M. Latif Yıldız

M. Latif Yıldız

Fedai fakir gençler

Fedai fakir gençler

Gençlerin al yıldızlı bayrağa sarılı tabutları çoktandır gelmiyordu. Ne kadar da hasret ve özlem duymuşlardı bilemezsiniz. Meydanlarda ağızlarından köpükler saçarak bu öfkeyi yeniden canlandırmak için sabırsızlıkla fırsat kolluyorlardı. Yoksul aile çocuğu polis ve askerler imdatlarına Hızır gibi yetişti.

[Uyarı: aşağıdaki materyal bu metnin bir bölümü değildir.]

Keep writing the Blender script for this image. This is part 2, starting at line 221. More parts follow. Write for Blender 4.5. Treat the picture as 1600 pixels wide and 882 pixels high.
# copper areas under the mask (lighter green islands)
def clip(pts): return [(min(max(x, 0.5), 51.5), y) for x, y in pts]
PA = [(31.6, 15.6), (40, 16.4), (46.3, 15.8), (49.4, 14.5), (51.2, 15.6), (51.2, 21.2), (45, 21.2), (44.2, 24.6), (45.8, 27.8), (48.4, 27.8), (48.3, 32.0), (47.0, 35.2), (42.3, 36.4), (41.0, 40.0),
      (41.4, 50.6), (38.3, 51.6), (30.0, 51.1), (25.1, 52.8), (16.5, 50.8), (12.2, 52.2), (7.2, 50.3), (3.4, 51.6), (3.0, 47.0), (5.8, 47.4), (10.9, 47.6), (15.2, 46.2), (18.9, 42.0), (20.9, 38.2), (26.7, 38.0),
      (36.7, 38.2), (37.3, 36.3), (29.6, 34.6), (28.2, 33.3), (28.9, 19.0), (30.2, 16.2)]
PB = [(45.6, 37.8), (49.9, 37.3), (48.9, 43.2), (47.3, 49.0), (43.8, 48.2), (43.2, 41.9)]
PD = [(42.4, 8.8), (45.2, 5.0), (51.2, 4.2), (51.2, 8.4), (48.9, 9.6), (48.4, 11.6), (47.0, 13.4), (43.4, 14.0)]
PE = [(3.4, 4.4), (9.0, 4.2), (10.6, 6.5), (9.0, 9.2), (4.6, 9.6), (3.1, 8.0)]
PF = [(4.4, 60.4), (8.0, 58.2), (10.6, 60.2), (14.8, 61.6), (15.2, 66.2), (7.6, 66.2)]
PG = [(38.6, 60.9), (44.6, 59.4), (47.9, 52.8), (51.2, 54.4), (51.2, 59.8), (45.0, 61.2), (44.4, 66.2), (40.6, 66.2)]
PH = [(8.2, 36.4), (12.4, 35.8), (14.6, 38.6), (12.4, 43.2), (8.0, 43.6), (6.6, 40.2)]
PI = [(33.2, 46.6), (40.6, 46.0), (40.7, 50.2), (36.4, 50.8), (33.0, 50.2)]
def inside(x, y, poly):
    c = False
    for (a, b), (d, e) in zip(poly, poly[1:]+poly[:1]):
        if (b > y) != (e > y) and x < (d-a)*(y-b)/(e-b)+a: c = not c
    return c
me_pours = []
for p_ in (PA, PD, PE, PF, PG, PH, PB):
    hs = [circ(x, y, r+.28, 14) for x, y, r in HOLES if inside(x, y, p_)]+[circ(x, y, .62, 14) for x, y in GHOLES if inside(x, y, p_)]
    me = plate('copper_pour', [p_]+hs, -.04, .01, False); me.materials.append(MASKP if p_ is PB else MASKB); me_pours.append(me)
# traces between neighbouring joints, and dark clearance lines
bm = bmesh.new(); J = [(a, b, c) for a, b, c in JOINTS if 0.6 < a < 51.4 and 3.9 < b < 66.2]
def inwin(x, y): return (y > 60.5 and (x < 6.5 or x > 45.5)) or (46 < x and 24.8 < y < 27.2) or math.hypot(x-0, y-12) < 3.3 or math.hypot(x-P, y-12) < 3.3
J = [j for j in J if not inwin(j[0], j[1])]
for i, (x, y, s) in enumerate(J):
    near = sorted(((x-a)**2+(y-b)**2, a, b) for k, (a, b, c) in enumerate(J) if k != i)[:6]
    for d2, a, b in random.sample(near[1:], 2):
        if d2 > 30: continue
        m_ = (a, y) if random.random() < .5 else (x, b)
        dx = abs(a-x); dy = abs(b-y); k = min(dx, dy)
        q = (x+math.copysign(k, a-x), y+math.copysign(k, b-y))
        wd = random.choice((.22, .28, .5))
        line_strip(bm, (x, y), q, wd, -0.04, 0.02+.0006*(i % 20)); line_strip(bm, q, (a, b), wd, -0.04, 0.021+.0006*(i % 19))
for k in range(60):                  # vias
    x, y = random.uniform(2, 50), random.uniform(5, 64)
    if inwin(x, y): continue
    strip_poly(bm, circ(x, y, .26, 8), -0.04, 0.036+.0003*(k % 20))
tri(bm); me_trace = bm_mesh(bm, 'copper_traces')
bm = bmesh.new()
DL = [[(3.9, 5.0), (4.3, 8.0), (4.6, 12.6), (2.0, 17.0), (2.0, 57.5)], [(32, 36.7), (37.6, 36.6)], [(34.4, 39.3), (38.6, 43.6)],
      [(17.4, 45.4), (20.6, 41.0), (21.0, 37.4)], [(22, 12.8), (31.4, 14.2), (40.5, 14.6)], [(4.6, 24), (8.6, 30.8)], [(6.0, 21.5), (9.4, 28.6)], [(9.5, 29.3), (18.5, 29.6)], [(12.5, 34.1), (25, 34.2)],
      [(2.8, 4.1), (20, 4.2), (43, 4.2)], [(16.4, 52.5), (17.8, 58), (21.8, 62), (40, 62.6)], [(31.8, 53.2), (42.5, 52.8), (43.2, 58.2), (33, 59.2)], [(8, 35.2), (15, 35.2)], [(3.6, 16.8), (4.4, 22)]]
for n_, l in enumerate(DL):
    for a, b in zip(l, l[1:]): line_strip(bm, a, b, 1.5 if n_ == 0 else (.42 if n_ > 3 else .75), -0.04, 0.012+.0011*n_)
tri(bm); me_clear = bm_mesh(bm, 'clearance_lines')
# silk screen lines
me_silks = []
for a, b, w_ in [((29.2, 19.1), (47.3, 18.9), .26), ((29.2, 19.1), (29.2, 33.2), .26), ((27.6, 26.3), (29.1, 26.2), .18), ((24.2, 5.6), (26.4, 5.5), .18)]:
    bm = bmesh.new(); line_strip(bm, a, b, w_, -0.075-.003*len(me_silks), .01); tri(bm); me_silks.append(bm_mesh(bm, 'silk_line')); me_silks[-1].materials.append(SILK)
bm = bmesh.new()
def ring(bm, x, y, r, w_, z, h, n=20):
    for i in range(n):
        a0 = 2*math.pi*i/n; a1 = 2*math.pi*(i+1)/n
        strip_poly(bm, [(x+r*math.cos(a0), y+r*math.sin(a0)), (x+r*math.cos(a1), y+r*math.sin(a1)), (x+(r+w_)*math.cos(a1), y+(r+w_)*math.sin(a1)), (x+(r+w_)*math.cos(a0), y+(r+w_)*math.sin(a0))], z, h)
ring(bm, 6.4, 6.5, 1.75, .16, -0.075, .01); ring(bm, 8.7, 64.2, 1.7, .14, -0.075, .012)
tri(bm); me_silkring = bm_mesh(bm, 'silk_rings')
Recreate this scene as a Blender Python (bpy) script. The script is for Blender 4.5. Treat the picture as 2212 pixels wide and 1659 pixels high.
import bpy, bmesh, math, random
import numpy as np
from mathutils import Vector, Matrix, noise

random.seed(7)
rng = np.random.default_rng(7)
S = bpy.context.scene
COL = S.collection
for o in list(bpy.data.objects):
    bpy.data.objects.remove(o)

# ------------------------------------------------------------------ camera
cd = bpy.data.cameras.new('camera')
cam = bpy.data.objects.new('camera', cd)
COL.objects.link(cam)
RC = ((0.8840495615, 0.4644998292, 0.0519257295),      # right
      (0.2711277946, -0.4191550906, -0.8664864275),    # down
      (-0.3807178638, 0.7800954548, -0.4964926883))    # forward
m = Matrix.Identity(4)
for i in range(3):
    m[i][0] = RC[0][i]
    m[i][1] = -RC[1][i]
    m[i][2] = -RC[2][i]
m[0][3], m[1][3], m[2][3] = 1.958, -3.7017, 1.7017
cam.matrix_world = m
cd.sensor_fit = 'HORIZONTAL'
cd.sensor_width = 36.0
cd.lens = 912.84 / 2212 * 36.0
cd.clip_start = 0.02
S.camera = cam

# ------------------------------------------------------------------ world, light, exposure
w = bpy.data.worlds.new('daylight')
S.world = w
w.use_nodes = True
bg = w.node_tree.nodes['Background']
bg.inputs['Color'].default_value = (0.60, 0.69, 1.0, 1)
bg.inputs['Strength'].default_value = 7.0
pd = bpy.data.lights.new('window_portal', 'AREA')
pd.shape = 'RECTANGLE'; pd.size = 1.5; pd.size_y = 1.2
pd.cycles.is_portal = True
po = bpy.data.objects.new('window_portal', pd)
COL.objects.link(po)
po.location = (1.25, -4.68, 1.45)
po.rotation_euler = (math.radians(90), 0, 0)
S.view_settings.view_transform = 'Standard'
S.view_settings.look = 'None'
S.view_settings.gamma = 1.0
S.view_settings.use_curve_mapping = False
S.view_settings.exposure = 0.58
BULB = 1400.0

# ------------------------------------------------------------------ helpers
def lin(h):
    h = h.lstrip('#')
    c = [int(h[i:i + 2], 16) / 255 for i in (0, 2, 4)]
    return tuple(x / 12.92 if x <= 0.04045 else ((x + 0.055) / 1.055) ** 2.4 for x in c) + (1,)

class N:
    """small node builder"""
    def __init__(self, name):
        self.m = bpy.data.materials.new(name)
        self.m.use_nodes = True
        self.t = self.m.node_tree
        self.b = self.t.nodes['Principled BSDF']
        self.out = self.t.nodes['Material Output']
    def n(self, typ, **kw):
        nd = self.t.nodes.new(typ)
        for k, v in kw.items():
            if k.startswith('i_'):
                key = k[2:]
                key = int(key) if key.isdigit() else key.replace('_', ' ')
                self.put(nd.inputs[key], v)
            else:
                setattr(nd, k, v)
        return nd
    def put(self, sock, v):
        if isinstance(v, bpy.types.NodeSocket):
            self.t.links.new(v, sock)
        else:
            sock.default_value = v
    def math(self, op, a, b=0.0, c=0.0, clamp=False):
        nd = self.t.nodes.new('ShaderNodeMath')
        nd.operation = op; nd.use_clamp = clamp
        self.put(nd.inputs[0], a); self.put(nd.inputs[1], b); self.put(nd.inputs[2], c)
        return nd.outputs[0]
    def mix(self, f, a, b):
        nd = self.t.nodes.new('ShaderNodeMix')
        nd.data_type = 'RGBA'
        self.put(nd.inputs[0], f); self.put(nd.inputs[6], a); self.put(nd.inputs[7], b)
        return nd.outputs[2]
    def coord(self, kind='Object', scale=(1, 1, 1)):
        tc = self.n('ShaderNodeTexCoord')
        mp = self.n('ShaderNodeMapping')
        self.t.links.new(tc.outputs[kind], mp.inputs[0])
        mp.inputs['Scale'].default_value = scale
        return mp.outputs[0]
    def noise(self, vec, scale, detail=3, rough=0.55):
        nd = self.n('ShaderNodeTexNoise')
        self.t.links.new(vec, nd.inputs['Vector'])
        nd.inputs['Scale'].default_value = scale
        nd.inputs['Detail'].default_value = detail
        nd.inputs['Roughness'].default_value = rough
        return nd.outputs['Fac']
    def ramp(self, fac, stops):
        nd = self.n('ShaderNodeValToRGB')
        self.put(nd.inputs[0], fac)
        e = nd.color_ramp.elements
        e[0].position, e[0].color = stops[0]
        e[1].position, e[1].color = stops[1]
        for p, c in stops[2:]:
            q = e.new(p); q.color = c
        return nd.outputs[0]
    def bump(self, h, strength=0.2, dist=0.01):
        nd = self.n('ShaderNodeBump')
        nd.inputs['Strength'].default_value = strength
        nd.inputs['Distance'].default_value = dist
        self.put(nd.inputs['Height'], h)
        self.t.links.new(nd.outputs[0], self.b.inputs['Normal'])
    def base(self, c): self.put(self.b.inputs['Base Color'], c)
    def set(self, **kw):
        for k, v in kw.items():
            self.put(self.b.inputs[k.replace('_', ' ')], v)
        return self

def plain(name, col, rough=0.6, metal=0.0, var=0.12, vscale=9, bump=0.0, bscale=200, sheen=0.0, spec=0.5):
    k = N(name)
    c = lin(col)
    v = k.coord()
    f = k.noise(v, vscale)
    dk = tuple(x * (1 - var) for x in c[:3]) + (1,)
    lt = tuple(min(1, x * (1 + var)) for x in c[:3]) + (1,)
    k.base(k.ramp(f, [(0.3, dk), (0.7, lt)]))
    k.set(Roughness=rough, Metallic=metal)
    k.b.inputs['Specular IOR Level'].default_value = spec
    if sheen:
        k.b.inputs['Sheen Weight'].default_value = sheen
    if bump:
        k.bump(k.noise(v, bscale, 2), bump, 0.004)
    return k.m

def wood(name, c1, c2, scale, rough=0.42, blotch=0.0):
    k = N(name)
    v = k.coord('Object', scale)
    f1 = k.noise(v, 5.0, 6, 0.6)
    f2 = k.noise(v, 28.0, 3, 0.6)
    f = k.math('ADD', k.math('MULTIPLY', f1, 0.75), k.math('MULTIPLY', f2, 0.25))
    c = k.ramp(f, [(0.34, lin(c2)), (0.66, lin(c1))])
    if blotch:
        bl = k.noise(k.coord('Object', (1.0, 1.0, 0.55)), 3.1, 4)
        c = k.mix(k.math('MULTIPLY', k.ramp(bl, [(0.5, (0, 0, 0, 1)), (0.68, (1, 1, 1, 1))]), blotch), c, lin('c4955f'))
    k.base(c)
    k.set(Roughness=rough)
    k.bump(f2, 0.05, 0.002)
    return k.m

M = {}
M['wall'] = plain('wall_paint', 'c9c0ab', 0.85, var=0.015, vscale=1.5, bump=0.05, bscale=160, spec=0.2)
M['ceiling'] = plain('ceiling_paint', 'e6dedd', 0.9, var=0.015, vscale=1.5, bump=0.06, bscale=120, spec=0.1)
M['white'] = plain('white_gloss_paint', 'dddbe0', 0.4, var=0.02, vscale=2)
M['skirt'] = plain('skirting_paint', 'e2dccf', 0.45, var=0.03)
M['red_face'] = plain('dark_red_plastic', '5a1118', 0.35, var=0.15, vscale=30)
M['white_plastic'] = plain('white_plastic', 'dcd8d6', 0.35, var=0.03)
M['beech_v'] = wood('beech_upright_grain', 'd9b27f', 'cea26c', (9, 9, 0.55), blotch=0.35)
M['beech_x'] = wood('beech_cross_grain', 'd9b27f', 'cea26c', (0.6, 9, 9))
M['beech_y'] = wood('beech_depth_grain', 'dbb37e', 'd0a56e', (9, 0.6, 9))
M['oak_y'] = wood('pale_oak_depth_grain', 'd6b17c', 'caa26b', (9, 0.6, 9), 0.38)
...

O fırsat Suruç’ta tertipledikleri planla hazırlamışlardı.

Mardin’in Midyat ilçesinde şehit düşen Barış Akkabak’ın hikâyesini okumuşsunuzdur. Annesi Kadriye Barış 8 yaşındayken kansere yenik düşerek vefat ediyor. Babası Cevdet evi terk edince dedesi Ramazan büyütüyor. O Ramazan dedenin taziye evinde çekilmiş resmini görmüşsünüzdür. Bir göz kapağı kapalı (kesin sigortası olmadığından hastaneye gidememiş,) lime lime gömleği, yamalı pantolonu, eski, yırtık ayakkabısı ile dikkatinizi çekmiştir.

İşte o dedenin adı “barış” olan torununun kanı üstüne iktidarlarını sürdürmek için savaşın barut kokusuna hasret kalanlar gençleri ölüme gönderiyorlar. Yüreklerinde yenilginin kiniyle Türk’ü – Kürd’ü yeniden bir birlerini öldürtme için fermanını verdiler. Ölmeye ve öldürmeye döktükleri timsah gözyaşlarına bakmayın; cenazelerde bile nutuk atmak ya da onlarca gencin tabutunu sınırlardan haftalarca içeriye almamak onlara can suyu oluyordu. Erdoğan, Davutoğlu ve Bahçeli fedai gençlerin ölümünden mutlu olmuşlar mıdır?!!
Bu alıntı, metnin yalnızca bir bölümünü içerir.